WRITTEN EXERCISE — Your task is to print the material below exactly as presented.

———

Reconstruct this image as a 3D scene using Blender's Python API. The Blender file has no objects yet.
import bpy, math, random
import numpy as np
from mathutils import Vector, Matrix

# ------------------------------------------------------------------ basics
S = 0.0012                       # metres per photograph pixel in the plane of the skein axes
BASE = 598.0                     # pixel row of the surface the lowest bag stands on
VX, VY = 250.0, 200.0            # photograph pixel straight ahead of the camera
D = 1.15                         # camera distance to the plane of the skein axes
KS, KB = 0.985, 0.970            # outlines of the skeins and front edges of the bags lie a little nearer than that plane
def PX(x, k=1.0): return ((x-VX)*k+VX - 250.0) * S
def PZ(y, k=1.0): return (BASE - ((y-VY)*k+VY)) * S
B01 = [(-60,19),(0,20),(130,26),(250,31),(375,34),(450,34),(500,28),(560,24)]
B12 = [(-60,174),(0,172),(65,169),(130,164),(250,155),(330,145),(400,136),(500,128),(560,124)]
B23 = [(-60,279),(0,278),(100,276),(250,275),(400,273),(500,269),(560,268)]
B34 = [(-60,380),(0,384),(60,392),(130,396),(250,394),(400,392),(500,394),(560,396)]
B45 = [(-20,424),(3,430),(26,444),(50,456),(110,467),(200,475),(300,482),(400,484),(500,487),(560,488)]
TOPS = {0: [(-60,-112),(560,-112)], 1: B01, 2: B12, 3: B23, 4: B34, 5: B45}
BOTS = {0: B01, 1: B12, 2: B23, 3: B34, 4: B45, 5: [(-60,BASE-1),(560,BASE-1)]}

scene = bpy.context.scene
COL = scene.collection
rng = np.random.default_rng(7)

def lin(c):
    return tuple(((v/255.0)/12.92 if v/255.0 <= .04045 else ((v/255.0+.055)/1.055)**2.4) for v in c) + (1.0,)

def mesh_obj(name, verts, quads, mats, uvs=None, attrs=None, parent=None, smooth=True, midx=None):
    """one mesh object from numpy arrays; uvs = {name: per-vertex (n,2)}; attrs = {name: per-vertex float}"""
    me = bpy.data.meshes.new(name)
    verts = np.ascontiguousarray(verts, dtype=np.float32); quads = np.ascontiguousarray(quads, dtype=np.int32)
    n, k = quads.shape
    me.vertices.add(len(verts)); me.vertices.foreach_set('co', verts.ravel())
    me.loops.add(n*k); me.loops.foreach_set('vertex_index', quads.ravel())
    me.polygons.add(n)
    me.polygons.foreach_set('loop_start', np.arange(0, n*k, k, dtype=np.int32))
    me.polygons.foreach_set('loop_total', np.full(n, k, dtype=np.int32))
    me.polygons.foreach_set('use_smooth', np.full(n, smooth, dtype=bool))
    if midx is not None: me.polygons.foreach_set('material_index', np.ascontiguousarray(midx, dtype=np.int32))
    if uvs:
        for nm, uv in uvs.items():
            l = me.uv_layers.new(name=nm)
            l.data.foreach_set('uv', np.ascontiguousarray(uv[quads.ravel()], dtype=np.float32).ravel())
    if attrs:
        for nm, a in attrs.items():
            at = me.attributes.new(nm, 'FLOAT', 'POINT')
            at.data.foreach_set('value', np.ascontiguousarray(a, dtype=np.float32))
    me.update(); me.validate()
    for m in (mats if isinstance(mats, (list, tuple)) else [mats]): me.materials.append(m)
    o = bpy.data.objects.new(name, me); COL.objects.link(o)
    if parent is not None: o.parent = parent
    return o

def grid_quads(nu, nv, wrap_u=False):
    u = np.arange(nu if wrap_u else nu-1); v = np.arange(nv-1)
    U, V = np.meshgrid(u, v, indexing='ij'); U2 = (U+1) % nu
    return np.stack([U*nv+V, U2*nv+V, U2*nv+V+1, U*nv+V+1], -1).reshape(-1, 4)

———

THE OUTPUT —
Reconstruct this image as a 3D scene using Blender's Python API. The Blender file has no objects yet.
import bpy, math, random
import numpy as np
from mathutils import Vector, Matrix

# ------------------------------------------------------------------ basics
S = 0.0012                       # metres per photograph pixel in the plane of the skein axes
BASE = 598.0                     # pixel row of the surface the lowest bag stands on
VX, VY = 250.0, 200.0            # photograph pixel straight ahead of the camera
D = 1.15                         # camera distance to the plane of the skein axes
KS, KB = 0.985, 0.970            # outlines of the skeins and front edges of the bags lie a little nearer than that plane
def PX(x, k=1.0): return ((x-VX)*k+VX - 250.0) * S
def PZ(y, k=1.0): return (BASE - ((y-VY)*k+VY)) * S
B01 = [(-60,19),(0,20),(130,26),(250,31),(375,34),(450,34),(500,28),(560,24)]
B12 = [(-60,174),(0,172),(65,169),(130,164),(250,155),(330,145),(400,136),(500,128),(560,124)]
B23 = [(-60,279),(0,278),(100,276),(250,275),(400,273),(500,269),(560,268)]
B34 = [(-60,380),(0,384),(60,392),(130,396),(250,394),(400,392),(500,394),(560,396)]
B45 = [(-20,424),(3,430),(26,444),(50,456),(110,467),(200,475),(300,482),(400,484),(500,487),(560,488)]
TOPS = {0: [(-60,-112),(560,-112)], 1: B01, 2: B12, 3: B23, 4: B34, 5: B45}
BOTS = {0: B01, 1: B12, 2: B23, 3: B34, 4: B45, 5: [(-60,BASE-1),(560,BASE-1)]}

scene = bpy.context.scene
COL = scene.collection
rng = np.random.default_rng(7)

def lin(c):
    return tuple(((v/255.0)/12.92 if v/255.0 <= .04045 else ((v/255.0+.055)/1.055)**2.4) for v in c) + (1.0,)

def mesh_obj(name, verts, quads, mats, uvs=None, attrs=None, parent=None, smooth=True, midx=None):
    """one mesh object from numpy arrays; uvs = {name: per-vertex (n,2)}; attrs = {name: per-vertex float}"""
    me = bpy.data.meshes.new(name)
    verts = np.ascontiguousarray(verts, dtype=np.float32); quads = np.ascontiguousarray(quads, dtype=np.int32)
    n, k = quads.shape
    me.vertices.add(len(verts)); me.vertices.foreach_set('co', verts.ravel())
    me.loops.add(n*k); me.loops.foreach_set('vertex_index', quads.ravel())
    me.polygons.add(n)
    me.polygons.foreach_set('loop_start', np.arange(0, n*k, k, dtype=np.int32))
    me.polygons.foreach_set('loop_total', np.full(n, k, dtype=np.int32))
    me.polygons.foreach_set('use_smooth', np.full(n, smooth, dtype=bool))
    if midx is not None: me.polygons.foreach_set('material_index', np.ascontiguousarray(midx, dtype=np.int32))
    if uvs:
        for nm, uv in uvs.items():
            l = me.uv_layers.new(name=nm)
            l.data.foreach_set('uv', np.ascontiguousarray(uv[quads.ravel()], dtype=np.float32).ravel())
    if attrs:
        for nm, a in attrs.items():
            at = me.attributes.new(nm, 'FLOAT', 'POINT')
            at.data.foreach_set('value', np.ascontiguousarray(a, dtype=np.float32))
    me.update(); me.validate()
    for m in (mats if isinstance(mats, (list, tuple)) else [mats]): me.materials.append(m)
    o = bpy.data.objects.new(name, me); COL.objects.link(o)
    if parent is not None: o.parent = parent
    return o

def grid_quads(nu, nv, wrap_u=False):
    u = np.arange(nu if wrap_u else nu-1); v = np.arange(nv-1)
    U, V = np.meshgrid(u, v, indexing='ij'); U2 = (U+1) % nu
    return np.stack([U*nv+V, U2*nv+V, U2*nv+V+1, U*nv+V+1], -1).reshape(-1, 4)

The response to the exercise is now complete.